## TASK DATA
------------------------
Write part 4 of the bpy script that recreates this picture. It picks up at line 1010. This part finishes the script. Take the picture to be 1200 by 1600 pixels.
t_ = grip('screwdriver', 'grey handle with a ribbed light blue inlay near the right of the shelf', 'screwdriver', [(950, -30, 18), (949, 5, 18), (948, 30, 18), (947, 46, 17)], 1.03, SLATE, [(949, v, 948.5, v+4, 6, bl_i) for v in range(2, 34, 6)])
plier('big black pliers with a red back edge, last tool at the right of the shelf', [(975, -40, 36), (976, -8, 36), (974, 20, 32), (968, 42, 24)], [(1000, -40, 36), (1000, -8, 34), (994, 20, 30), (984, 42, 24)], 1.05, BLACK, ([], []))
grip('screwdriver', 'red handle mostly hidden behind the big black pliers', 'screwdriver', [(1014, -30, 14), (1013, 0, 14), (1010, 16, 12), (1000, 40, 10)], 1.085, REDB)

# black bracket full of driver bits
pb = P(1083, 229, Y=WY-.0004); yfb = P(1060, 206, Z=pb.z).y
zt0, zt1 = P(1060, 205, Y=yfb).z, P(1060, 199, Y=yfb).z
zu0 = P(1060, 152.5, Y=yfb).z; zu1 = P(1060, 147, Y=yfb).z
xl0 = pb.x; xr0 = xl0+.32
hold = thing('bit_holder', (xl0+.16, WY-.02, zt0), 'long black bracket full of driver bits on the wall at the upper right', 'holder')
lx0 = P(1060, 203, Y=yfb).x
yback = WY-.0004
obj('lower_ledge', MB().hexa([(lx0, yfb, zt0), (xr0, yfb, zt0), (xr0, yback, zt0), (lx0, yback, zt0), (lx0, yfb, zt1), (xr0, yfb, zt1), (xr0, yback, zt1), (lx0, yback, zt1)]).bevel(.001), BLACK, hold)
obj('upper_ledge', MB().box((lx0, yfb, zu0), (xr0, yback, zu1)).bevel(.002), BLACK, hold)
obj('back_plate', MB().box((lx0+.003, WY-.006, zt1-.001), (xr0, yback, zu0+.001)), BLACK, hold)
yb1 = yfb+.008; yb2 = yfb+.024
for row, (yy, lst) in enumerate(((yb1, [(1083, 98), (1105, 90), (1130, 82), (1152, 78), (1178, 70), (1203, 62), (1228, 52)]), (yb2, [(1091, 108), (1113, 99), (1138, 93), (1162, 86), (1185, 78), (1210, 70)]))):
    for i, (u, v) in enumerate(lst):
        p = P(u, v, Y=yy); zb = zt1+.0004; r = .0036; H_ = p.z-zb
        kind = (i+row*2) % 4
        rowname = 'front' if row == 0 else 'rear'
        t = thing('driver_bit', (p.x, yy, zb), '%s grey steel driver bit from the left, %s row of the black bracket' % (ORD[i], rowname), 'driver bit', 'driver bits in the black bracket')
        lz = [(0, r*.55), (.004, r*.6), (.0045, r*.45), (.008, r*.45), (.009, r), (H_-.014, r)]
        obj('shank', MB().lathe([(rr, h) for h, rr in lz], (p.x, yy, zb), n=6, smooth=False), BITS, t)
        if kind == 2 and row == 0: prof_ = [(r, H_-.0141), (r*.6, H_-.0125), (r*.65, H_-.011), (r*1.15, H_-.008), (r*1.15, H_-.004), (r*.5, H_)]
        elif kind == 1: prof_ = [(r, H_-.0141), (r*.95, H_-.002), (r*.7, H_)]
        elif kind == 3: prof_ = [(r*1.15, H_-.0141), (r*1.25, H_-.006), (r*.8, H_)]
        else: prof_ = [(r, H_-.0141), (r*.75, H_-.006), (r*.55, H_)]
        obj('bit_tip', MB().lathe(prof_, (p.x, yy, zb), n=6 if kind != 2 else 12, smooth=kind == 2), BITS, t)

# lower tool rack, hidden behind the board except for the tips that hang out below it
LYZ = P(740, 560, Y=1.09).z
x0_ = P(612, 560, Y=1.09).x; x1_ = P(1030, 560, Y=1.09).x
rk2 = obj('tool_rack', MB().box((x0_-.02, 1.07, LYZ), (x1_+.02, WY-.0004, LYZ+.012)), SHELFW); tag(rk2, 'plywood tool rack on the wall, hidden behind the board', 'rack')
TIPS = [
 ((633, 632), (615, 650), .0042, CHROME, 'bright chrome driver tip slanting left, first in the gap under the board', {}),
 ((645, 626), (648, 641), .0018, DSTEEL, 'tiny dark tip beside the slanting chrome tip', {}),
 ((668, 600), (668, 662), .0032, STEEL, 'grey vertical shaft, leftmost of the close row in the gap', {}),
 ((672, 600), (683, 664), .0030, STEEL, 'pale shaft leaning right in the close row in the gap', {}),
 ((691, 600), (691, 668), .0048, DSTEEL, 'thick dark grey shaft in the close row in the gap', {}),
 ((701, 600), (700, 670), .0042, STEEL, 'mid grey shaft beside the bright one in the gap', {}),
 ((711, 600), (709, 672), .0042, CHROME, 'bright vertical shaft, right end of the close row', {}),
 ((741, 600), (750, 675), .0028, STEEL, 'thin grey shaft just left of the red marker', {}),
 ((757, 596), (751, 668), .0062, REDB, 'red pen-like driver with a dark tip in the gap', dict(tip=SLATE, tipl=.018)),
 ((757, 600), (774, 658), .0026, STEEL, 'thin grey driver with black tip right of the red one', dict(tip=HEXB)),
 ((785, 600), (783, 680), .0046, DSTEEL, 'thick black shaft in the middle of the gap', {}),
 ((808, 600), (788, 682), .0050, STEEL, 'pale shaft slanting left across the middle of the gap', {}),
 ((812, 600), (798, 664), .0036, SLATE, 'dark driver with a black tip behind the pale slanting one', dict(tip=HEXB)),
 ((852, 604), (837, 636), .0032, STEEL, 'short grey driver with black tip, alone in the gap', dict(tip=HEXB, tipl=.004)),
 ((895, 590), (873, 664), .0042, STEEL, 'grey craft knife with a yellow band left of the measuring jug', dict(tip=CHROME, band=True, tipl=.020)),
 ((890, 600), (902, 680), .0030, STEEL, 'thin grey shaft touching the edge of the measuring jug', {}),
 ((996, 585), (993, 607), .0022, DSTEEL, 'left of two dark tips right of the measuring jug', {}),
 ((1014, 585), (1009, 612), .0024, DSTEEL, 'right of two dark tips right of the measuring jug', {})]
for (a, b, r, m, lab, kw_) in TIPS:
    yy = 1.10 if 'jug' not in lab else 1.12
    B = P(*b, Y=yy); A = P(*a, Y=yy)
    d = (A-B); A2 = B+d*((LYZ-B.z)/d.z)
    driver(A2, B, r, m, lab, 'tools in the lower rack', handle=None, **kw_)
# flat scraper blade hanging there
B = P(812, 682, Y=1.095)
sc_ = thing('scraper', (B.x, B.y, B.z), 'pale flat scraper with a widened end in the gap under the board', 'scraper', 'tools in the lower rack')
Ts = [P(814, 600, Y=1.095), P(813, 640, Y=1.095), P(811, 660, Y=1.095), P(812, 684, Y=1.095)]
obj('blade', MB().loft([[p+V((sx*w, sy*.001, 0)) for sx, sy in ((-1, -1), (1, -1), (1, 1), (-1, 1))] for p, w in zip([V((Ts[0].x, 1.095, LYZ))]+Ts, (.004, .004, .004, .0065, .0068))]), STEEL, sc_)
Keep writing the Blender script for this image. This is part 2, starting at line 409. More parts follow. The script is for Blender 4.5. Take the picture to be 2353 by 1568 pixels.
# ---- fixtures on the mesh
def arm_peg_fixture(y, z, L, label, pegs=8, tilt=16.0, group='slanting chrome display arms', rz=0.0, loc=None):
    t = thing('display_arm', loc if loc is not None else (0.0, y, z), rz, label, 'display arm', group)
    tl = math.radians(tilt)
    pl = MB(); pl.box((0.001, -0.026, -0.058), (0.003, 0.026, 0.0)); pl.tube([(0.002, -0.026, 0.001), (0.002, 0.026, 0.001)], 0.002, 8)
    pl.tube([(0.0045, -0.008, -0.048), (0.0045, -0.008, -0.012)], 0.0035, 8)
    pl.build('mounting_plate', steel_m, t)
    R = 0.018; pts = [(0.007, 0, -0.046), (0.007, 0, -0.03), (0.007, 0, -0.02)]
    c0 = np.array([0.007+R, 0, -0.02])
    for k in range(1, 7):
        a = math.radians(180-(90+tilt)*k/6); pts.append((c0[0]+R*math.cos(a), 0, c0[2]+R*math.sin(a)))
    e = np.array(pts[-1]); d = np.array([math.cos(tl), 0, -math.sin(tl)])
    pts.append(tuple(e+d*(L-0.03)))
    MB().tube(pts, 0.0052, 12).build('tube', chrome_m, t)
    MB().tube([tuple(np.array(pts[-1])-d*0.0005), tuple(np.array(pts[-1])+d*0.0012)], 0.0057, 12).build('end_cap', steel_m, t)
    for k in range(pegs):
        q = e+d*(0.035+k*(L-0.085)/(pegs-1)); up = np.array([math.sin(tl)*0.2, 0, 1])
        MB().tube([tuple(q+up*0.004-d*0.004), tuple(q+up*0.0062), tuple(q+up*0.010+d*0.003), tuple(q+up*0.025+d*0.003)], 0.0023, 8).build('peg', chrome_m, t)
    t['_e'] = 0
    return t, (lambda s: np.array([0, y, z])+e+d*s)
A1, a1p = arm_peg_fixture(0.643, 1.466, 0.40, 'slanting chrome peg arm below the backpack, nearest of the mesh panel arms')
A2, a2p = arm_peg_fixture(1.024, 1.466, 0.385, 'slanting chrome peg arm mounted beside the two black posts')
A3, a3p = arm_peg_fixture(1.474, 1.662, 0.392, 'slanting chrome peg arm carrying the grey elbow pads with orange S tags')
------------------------
## WORK INSTRUCTIONS
Your task is to quote, without any alteration, the lines running from the top of the records to the line that holds "grip('screwdriver', 'red handle", both included.

## TASK SOLUTION
Write part 4 of the bpy script that recreates this picture. It picks up at line 1010. This part finishes the script. Take the picture to be 1200 by 1600 pixels.
t_ = grip('screwdriver', 'grey handle with a ribbed light blue inlay near the right of the shelf', 'screwdriver', [(950, -30, 18), (949, 5, 18), (948, 30, 18), (947, 46, 17)], 1.03, SLATE, [(949, v, 948.5, v+4, 6, bl_i) for v in range(2, 34, 6)])
plier('big black pliers with a red back edge, last tool at the right of the shelf', [(975, -40, 36), (976, -8, 36), (974, 20, 32), (968, 42, 24)], [(1000, -40, 36), (1000, -8, 34), (994, 20, 30), (984, 42, 24)], 1.05, BLACK, ([], []))
grip('screwdriver', 'red handle mostly hidden behind the big black pliers', 'screwdriver', [(1014, -30, 14), (1013, 0, 14), (1010, 16, 12), (1000, 40, 10)], 1.085, REDB)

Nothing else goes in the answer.